Data rows
****

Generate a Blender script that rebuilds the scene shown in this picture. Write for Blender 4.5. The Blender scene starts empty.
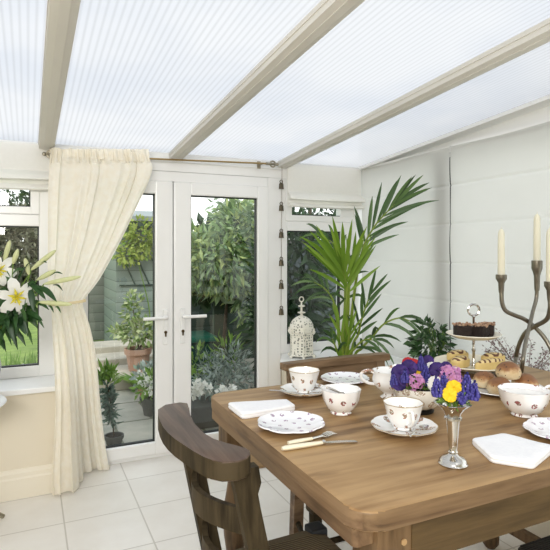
import bpy, bmesh, math, random
from mathutils import Vector as V, Matrix, noise
random.seed(7)
R = math.radians; PI = math.pi
scn = bpy.context.scene; COL = scn.collection
# ------------------------------------------------------------------ camera
EYE = 1.35; FPX = 527.0; YAW = R(25.1); SY, CY = math.sin(YAW), math.cos(YAW)
cd = bpy.data.cameras.new('camera'); cam = bpy.data.objects.new('camera', cd); COL.objects.link(cam)
cd.sensor_fit = 'HORIZONTAL'; cd.sensor_width = 36; cd.lens = 36 * FPX / 550
cd.shift_y = -25 / 550; cd.clip_start = .05; cd.clip_end = 300
cam.location = (0, 0, EYE); cam.rotation_euler = (R(90), 0, -YAW)
scn.camera = cam
# measuring helpers: where does a sight line of the survey meet a real plane
def ray(u, v):
    k = (u - 275) / FPX; return V((SY + k * CY, CY - k * SY, (250 - v) / FPX))
def onz(u, v, z): d = ray(u, v); return V((0, 0, EYE)) + d * ((z - EYE) / d.z)
def ony(u, v, y): d = ray(u, v); return V((0, 0, EYE)) + d * (y / d.y)
def ond(u, v, dep): return V((0, 0, EYE)) + ray(u, v) * dep

# ------------------------------------------------------------------ materials
MATS = {}
def new_mat(name):
    m = bpy.data.materials.new(name); m.use_nodes = True; nt = m.node_tree
    return m, nt, nt.nodes['Principled BSDF']
def N(nt, t, **kw):
    n = nt.nodes.new(t)
    for k, v in kw.items():
        if k in n.inputs.keys() and not hasattr(n, k): n.inputs[k].default_value = v
        else: setattr(n, k, v)
    return n
def c4(c): return (c[0], c[1], c[2], 1)
def ramp(nt, stops):
    r = nt.nodes.new('ShaderNodeValToRGB'); e = r.color_ramp.elements
    while len(e) < len(stops): e.new(.5)
    for el, (p, c) in zip(e, stops): el.position = p; el.color = c4(c)
    return r
def coords(nt, scale=(1, 1, 1), rot=(0, 0, 0)):
    tc = nt.nodes.new('ShaderNodeTexCoord'); mp = nt.nodes.new('ShaderNodeMapping')
    mp.inputs['Scale'].default_value = scale; mp.inputs['Rotation'].default_value = rot
    nt.links.new(tc.outputs['Object'], mp.inputs['Vector']); return mp.outputs['Vector']
def plain(name, col, rough=.5, metal=0, col2=None, nscale=20, bump=0, spec=.5, trans=0, coat=0):
    if name in MATS: return MATS[name]
    m, nt, b = new_mat(name); b.inputs['Roughness'].default_value = rough; b.inputs['Metallic'].default_value = metal
    b.inputs['Specular IOR Level'].default_value = spec; b.inputs['Coat Weight'].default_value = coat
    vec = coords(nt); nz = N(nt, 'ShaderNodeTexNoise', Scale=nscale, Detail=4.0); nt.links.new(vec, nz.inputs['Vector'])
    c2 = col2 or tuple(x * .93 for x in col)
    rp = ramp(nt, [(.3, c2), (.7, col)]); nt.links.new(nz.outputs['Fac'], rp.inputs['Fac'])
    nt.links.new(rp.outputs['Color'], b.inputs['Base Color'])
    if bump:
        bp = N(nt, 'ShaderNodeBump', Strength=bump, Distance=.01); nt.links.new(nz.outputs['Fac'], bp.inputs['Height'])
        nt.links.new(bp.outputs['Normal'], b.inputs['Normal'])
    if trans:
        t = N(nt, 'ShaderNodeBsdfTranslucent'); nt.links.new(rp.outputs['Color'], t.inputs['Color'])
        mx = N(nt, 'ShaderNodeMixShader', Fac=trans); out = nt.nodes['Material Output']
        nt.links.new(b.outputs[0], mx.inputs[1]); nt.links.new(t.outputs[0], mx.inputs[2]); nt.links.new(mx.outputs[0], out.inputs['Surface'])
    MATS[name] = m; return m
def wood(name, dark, mid, light, axis='x', rough=.45, scale=1.0, coat=0, spec=.4):
    m, nt, b = new_mat(name); b.inputs['Specular IOR Level'].default_value = spec; b.inputs['Roughness'].default_value = rough; b.inputs['Coat Weight'].default_value = coat
    s = {'x': (1.2, 14, 14), 'y': (14, 1.2, 14), 'z': (14, 14, 1.2)}[axis]
    vec = coords(nt, tuple(q * scale for q in s))
    n1 = N(nt, 'ShaderNodeTexNoise', Scale=1.0, Detail=8.0, Roughness=.62, Distortion=.6); nt.links.new(vec, n1.inputs['Vector'])
    v2 = coords(nt, tuple(q * scale * 4 for q in s)); n2 = N(nt, 'ShaderNodeTexNoise', Scale=1.0, Detail=5.0); nt.links.new(v2, n2.inputs['Vector'])
    v3 = coords(nt, (1.5, 1.5, 1.5)); n3 = N(nt, 'ShaderNodeTexNoise', Scale=2.0, Detail=3.0); nt.links.new(v3, n3.inputs['Vector'])
    a = N(nt, 'ShaderNodeMath', operation='MULTIPLY_ADD'); nt.links.new(n2.outputs['Fac'], a.inputs[0]); a.inputs[1].default_value = .35
    nt.links.new(n1.outputs['Fac'], a.inputs[2])
    a2 = N(nt, 'ShaderNodeMath', operation='MULTIPLY_ADD'); nt.links.new(n3.outputs['Fac'], a2.inputs[0]); a2.inputs[1].default_value = .45
    nt.links.new(a.outputs[0], a2.inputs[2])
    rp = ramp(nt, [(.62, dark), (.80, mid), (1.0, light)]); nt.links.new(a2.outputs[0], rp.inputs['Fac'])
    v4 = coords(nt, {'x': (3, 16, 16), 'y': (16, 3, 16), 'z': (16, 16, 3)}[axis]); n4 = N(nt, 'ShaderNodeTexNoise', Scale=1.0, Detail=3.0); nt.links.new(v4, n4.inputs['Vector'])
    r4 = ramp(nt, [(.60, (1, 1, 1)), (.72, (.50, .46, .42))]); nt.links.new(n4.outputs['Fac'], r4.inputs['Fac'])
    m4 = N(nt, 'ShaderNodeMix', data_type='RGBA', blend_type='MULTIPLY'); m4.inputs[0].default_value = .9
    nt.links.new(rp.outputs['Color'], m4.inputs[6]); nt.links.new(r4.outputs['Color'], m4.inputs[7])
    nt.links.new(m4.outputs[2], b.inputs['Base Color'])
    bp = N(nt, 'ShaderNodeBump', Strength=.25, Distance=.004); nt.links.new(a.outputs[0], bp.inputs['Height']); nt.links.new(bp.outputs['Normal'], b.inputs['Normal'])
    MATS[name] = m; return m
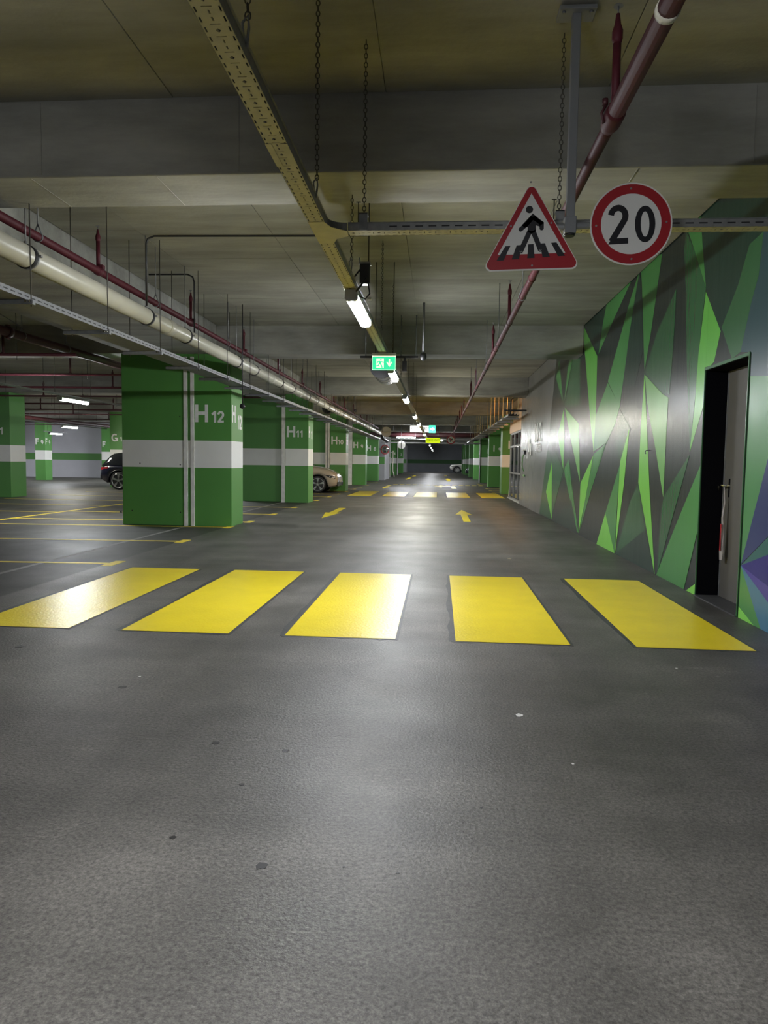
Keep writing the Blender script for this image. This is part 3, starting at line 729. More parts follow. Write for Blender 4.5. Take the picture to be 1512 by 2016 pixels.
while y < 12.5:
    if not (4.62 < y+TS*0.5 < 4.98):
        o = bpy.data.objects.new('tray_segment', plate_me); C.objects.link(o); o.parent = t; o.location = (0, y, 0.0012)
    else: pass
    y += TS; k += 1
q = nb(); box(q, TX-TW/2, 12.5, TZ, TX+TW/2, TEND, TZ+0.003); obj('tray_base', q, M_tray, t)
q = nb(); tray_side(q, TX-TW/2, -8, TEND, TZ, 0.05, sgn=-1); obj('side_rail', q, M_galvd, t)
q = nb(); tray_side(q, TX+TW/2, -8, 4.60, TZ, 0.05); tray_side(q, TX+TW/2, 4.98, TEND, TZ, 0.05)
# rounded inner corner of the branch, on the viewer's side
pts = [(TX+TW/2, 4.55)]+[(TX+TW/2+0.12-0.12*math.cos(a), 4.58+0.12*math.sin(a)) for a in [PI/2*k/6 for k in range(1, 7)]]
for i in range(len(pts)-1):
    a, b = pts[i], pts[i+1]
    prism(q, [(a[0], a[1]), (b[0], b[1]), (b[0]+.002, b[1]-.002), (a[0]+.002, a[1]-.002)], lambda x, y_, h: (x, y_, TZ+h), 0.05)
obj('side_rail', q, M_galvd, t)
q = nb(); slab_ = [(TX-TW/2, 4.52), (TX+TW/2, 4.52), (TX+TW/2+0.03, 4.62), (TX+TW/2+0.12, 4.70), (TX+TW/2+0.12, 4.80), (TX+TW/2+.03, 4.86), (TX+TW/2, 4.95), (TX-TW/2, 4.95)]
prism(q, slab_, lambda a, b, h: (a, b, TZ-0.003+h), 0.003); obj('junction_plate', q, M_tray, t)
for yy in (3.55, 6.3):
    q = nb()
    for s in (-1, 1): box(q, TX+s*0.038-0.016, yy-0.13, TZ-0.004, TX+s*0.038+0.016, yy+0.13, TZ-0.001)
    obj('splice_plate', q, M_tray, t)
q = nb()
for dx, dz, r in ((-.03, .012, .010), (0, .012, .011), (.028, .014, .012), (-.012, .03, .009), (.015, .032, .009)):
    tube(q, [(TX+dx, -8, TZ+dz), (TX+dx+.006, 3, TZ+dz), (TX+dx-.004, 9, TZ+dz), (TX+dx, 40, TZ+dz), (TX+dx, 90, TZ+dz)], r, 6)
obj('cable', q, M_cable, t)
for (yy, top) in ((2.70, CT), (4.20, CT), (5.85, BEAM), (8.9, CT), (11.0, CT), (13.4, CT), (16.5, CT), (19.6, CT), (22.3, CT)):
    q = nb(); chain(q, (TX+0.06, yy, top), (TX+0.06, yy, TZ+0.13)); obj('chain', q, M_chain, t)
    q = nb(); tube(q, [(TX+TW/2+.004, yy, TZ+0.03), (TX+TW/2+.012, yy, TZ+0.10), (TX+.062, yy, TZ+0.145), (TX+.04, yy, TZ+0.12), (TX+.045, yy, TZ+.05)], 0.0055, 6); obj('hook', q, M_galvd, t)

# transverse branch tray
BY = 4.75
t = thing('cable_tray', 'perforated branch tray crossing the lane behind the two road signs', 'cable tray', (0, BY, TZ))
for k in range(4):
    o = bpy.data.objects.new('tray_segment', plate_me); C.objects.link(o); o.parent = t; o.location = (-0.62+TS*k, 0, 0.0012); o.rotation_euler = (0, 0, -PI/2)
    if k == 3: o.scale = (1, 0.40, 1)
q = nb()
for (x0, x1) in ((-0.62, 2.79),):
    box(q, x0, BY-TW/2-.0015, TZ, x1, BY-TW/2+.0015, TZ+0.05); box(q, x0, BY-TW/2-.010, TZ+0.047, x1, BY-TW/2, TZ+.05)
    box(q, x0, BY+TW/2-.0015, TZ, x1, BY+TW/2+.0015, TZ+0.05)
obj('side_rail', q, M_galv, t)
q = nb()
x = -0.35
while x < 2.75:
    box(q, x, BY-TW/2-.003, TZ+0.020, x+0.05, BY-TW/2-.0012, TZ+0.028); x += 0.085
obj('side_slot', q, M_cable, t)['kind'] = 'stuff'
q = nb(); box(q, 2.36, BY-TW/2-.007, TZ-0.004, 2.79, BY-TW/2-.003, TZ+0.054); obj('coupler', q, M_galv, t)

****

Skip the pictures and restate exactly the lines from the beginning of the listing to the line with "def ond(u, v, dep): return", that line included.

Generate a Blender script that rebuilds the scene shown in this picture. Write for Blender 4.5. The Blender scene starts empty.
import bpy, bmesh, math, random
from mathutils import Vector as V, Matrix, noise
random.seed(7)
R = math.radians; PI = math.pi
scn = bpy.context.scene; COL = scn.collection
# ------------------------------------------------------------------ camera
EYE = 1.35; FPX = 527.0; YAW = R(25.1); SY, CY = math.sin(YAW), math.cos(YAW)
cd = bpy.data.cameras.new('camera'); cam = bpy.data.objects.new('camera', cd); COL.objects.link(cam)
cd.sensor_fit = 'HORIZONTAL'; cd.sensor_width = 36; cd.lens = 36 * FPX / 550
cd.shift_y = -25 / 550; cd.clip_start = .05; cd.clip_end = 300
cam.location = (0, 0, EYE); cam.rotation_euler = (R(90), 0, -YAW)
scn.camera = cam
# measuring helpers: where does a sight line of the survey meet a real plane
def ray(u, v):
    k = (u - 275) / FPX; return V((SY + k * CY, CY - k * SY, (250 - v) / FPX))
def onz(u, v, z): d = ray(u, v); return V((0, 0, EYE)) + d * ((z - EYE) / d.z)
def ony(u, v, y): d = ray(u, v); return V((0, 0, EYE)) + d * (y / d.y)
def ond(u, v, dep): return V((0, 0, EYE)) + ray(u, v) * dep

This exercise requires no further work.